Laurie Anderson’s performance with the San Francisco-based Kronos Quartet at the Barbican on Friday, June 28 was an adventurous, random journey, to say the least. Anderson’s multi-media work Landfall: Scenes from my New Novel is a succession of abstract words and stories in a kaleidoscopic musical landscape. With a combination of electronics, electric violin, the string quartet, and Anderson on vocals, I felt that I was entering a spatial entity of a collective universal subconscious. Developed by Bulgarian-American digital-media artist Liubo Borissov, the implemented harmonies and delays of the unique software made up the bulk of the musical material in this work. The combination of these two musical forces from both sides of the country (Anderson based in NY) proved to be a genuine beautiful collaboration in this poignant work.

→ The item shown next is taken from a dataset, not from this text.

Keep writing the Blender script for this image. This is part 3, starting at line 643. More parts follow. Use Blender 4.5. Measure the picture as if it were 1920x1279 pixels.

Laurie Anderson – Photo by Tim Knox

As smoke was filling the stage as an introduction, the drones and ethnic fiddles from the quartet were similar to a cathartic opening of a warped science fiction novel. The piece continued with a narrated dialogue on the video screen, as conflicting words and texts would pop up in response to the notes played by the Quartet. While performing on the keyboard as the quartet accompanied in lyrical harmonic tones, Anderson recited texts in a vague nature and this was perhaps the most poetic moment of Landfall. Texts of conversations in a comedic vein then developed, as it kept the audience dazzled in lost in wonder, much like watching an episode of “The Twilight Zone.” Her reference to Hurricane Sandy, which unfortunately destroyed much of her basement studio in New York City, evoked the American Landscape, with sounds of nature, both in the ensemble and Anderson herself.

The virtuosic improvisation of Kronos’ John Sherba was the heightened climax of the quartet’s performance. As a whole, I felt Landfall consisted of subtle chapters in a novel (even though the composer states that she is “never interested in plot”), with different passages of electronic synth pulses juxtaposed with the strings. Her transitional passage of “19 Stars of Heaven” featured a dream-like fantasy of loss and sorrow, which lead to the electronic manipulation of her voice, speaking of the destiny of mankind.

With the display of corporate and cultural icons, logos, words, and letters on the video screen later in the piece, the story of Landfall could have alluded to the fragileness and temporary stability of human civilization and the risk of becoming complacent with the constant bombardment of technological communication that surrounds our daily existence. I was quite lost in the production, and confused about what was she was trying to convey, yet at the same time I felt comfortably sedated in Landfall’s wilderness, not knowing where I was supposed to be. In the end the complex message of Landfall made an impact on myself.

David Harrington had mentioned in the Barbican program notes that Anderson is a “master magician musician who has always inhabited those secret places where technology has personality.” After having my first experience with a work of this nature, it is reasonable to conclude that Laurie Anderson still has the ability to create magic and wonder.